> **WHAT IS REQUIRED**
Write out the material below again, unchanged.

> **SUPPLIED MATERIAL**
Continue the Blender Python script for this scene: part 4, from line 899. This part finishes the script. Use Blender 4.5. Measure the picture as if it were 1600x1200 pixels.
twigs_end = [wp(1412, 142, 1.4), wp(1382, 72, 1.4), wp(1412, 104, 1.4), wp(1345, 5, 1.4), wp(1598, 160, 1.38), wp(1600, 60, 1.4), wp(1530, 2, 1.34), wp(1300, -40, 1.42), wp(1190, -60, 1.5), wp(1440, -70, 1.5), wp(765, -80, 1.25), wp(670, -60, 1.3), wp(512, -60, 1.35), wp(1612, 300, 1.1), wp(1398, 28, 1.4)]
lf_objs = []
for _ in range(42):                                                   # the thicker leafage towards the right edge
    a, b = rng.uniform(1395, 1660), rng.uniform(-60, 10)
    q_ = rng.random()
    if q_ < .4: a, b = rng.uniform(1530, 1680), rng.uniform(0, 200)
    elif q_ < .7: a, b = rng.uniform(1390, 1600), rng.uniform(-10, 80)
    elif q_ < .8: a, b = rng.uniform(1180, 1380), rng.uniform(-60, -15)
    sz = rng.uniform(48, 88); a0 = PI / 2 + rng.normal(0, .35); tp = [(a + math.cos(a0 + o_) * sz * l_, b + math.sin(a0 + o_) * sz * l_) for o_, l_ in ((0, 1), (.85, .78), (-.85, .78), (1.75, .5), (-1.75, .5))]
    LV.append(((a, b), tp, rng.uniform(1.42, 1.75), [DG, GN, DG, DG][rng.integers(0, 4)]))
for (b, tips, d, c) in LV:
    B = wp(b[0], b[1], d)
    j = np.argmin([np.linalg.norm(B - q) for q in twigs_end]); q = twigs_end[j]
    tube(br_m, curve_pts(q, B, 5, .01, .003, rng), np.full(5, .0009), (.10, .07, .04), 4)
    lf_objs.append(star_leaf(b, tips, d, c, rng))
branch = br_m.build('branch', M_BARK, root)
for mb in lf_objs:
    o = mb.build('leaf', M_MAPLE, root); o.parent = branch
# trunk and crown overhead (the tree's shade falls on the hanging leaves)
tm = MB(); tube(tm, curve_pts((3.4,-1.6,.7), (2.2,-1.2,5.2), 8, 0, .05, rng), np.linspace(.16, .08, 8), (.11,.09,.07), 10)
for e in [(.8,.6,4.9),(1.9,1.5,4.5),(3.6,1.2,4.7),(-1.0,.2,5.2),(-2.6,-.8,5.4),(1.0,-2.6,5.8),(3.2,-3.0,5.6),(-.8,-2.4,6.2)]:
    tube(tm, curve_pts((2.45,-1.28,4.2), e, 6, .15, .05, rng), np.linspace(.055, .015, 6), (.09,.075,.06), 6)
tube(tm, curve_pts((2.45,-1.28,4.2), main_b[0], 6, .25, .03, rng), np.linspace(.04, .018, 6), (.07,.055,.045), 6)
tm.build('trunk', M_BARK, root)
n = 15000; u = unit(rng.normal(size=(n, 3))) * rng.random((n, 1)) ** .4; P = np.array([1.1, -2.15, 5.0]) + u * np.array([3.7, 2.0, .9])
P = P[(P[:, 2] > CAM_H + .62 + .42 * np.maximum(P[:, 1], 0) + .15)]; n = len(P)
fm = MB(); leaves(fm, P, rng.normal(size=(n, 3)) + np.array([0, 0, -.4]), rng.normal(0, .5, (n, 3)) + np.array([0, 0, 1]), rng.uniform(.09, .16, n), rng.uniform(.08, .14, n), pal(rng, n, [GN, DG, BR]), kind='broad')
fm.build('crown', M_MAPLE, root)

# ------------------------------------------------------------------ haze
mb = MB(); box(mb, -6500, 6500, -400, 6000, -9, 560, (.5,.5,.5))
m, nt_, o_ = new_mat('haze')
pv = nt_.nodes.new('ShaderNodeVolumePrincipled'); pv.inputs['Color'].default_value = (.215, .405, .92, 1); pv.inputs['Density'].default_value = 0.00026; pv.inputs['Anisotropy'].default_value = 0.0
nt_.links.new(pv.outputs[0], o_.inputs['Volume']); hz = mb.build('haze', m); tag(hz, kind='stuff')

> **TASK ANSWER**
Continue the Blender Python script for this scene: part 4, from line 899. This part finishes the script. Use Blender 4.5. Measure the picture as if it were 1600x1200 pixels.
twigs_end = [wp(1412, 142, 1.4), wp(1382, 72, 1.4), wp(1412, 104, 1.4), wp(1345, 5, 1.4), wp(1598, 160, 1.38), wp(1600, 60, 1.4), wp(1530, 2, 1.34), wp(1300, -40, 1.42), wp(1190, -60, 1.5), wp(1440, -70, 1.5), wp(765, -80, 1.25), wp(670, -60, 1.3), wp(512, -60, 1.35), wp(1612, 300, 1.1), wp(1398, 28, 1.4)]
lf_objs = []
for _ in range(42):                                                   # the thicker leafage towards the right edge
    a, b = rng.uniform(1395, 1660), rng.uniform(-60, 10)
    q_ = rng.random()
    if q_ < .4: a, b = rng.uniform(1530, 1680), rng.uniform(0, 200)
    elif q_ < .7: a, b = rng.uniform(1390, 1600), rng.uniform(-10, 80)
    elif q_ < .8: a, b = rng.uniform(1180, 1380), rng.uniform(-60, -15)
    sz = rng.uniform(48, 88); a0 = PI / 2 + rng.normal(0, .35); tp = [(a + math.cos(a0 + o_) * sz * l_, b + math.sin(a0 + o_) * sz * l_) for o_, l_ in ((0, 1), (.85, .78), (-.85, .78), (1.75, .5), (-1.75, .5))]
    LV.append(((a, b), tp, rng.uniform(1.42, 1.75), [DG, GN, DG, DG][rng.integers(0, 4)]))
for (b, tips, d, c) in LV:
    B = wp(b[0], b[1], d)
    j = np.argmin([np.linalg.norm(B - q) for q in twigs_end]); q = twigs_end[j]
    tube(br_m, curve_pts(q, B, 5, .01, .003, rng), np.full(5, .0009), (.10, .07, .04), 4)
    lf_objs.append(star_leaf(b, tips, d, c, rng))
branch = br_m.build('branch', M_BARK, root)
for mb in lf_objs:
    o = mb.build('leaf', M_MAPLE, root); o.parent = branch
# trunk and crown overhead (the tree's shade falls on the hanging leaves)
tm = MB(); tube(tm, curve_pts((3.4,-1.6,.7), (2.2,-1.2,5.2), 8, 0, .05, rng), np.linspace(.16, .08, 8), (.11,.09,.07), 10)
for e in [(.8,.6,4.9),(1.9,1.5,4.5),(3.6,1.2,4.7),(-1.0,.2,5.2),(-2.6,-.8,5.4),(1.0,-2.6,5.8),(3.2,-3.0,5.6),(-.8,-2.4,6.2)]:
    tube(tm, curve_pts((2.45,-1.28,4.2), e, 6, .15, .05, rng), np.linspace(.055, .015, 6), (.09,.075,.06), 6)
tube(tm, curve_pts((2.45,-1.28,4.2), main_b[0], 6, .25, .03, rng), np.linspace(.04, .018, 6), (.07,.055,.045), 6)
tm.build('trunk', M_BARK, root)
n = 15000; u = unit(rng.normal(size=(n, 3))) * rng.random((n, 1)) ** .4; P = np.array([1.1, -2.15, 5.0]) + u * np.array([3.7, 2.0, .9])
P = P[(P[:, 2] > CAM_H + .62 + .42 * np.maximum(P[:, 1], 0) + .15)]; n = len(P)
fm = MB(); leaves(fm, P, rng.normal(size=(n, 3)) + np.array([0, 0, -.4]), rng.normal(0, .5, (n, 3)) + np.array([0, 0, 1]), rng.uniform(.09, .16, n), rng.uniform(.08, .14, n), pal(rng, n, [GN, DG, BR]), kind='broad')
fm.build('crown', M_MAPLE, root)

# ------------------------------------------------------------------ haze
mb = MB(); box(mb, -6500, 6500, -400, 6000, -9, 560, (.5,.5,.5))
m, nt_, o_ = new_mat('haze')
pv = nt_.nodes.new('ShaderNodeVolumePrincipled'); pv.inputs['Color'].default_value = (.215, .405, .92, 1); pv.inputs['Density'].default_value = 0.00026; pv.inputs['Anisotropy'].default_value = 0.0
nt_.links.new(pv.outputs[0], o_.inputs['Volume']); hz = mb.build('haze', m); tag(hz, kind='stuff')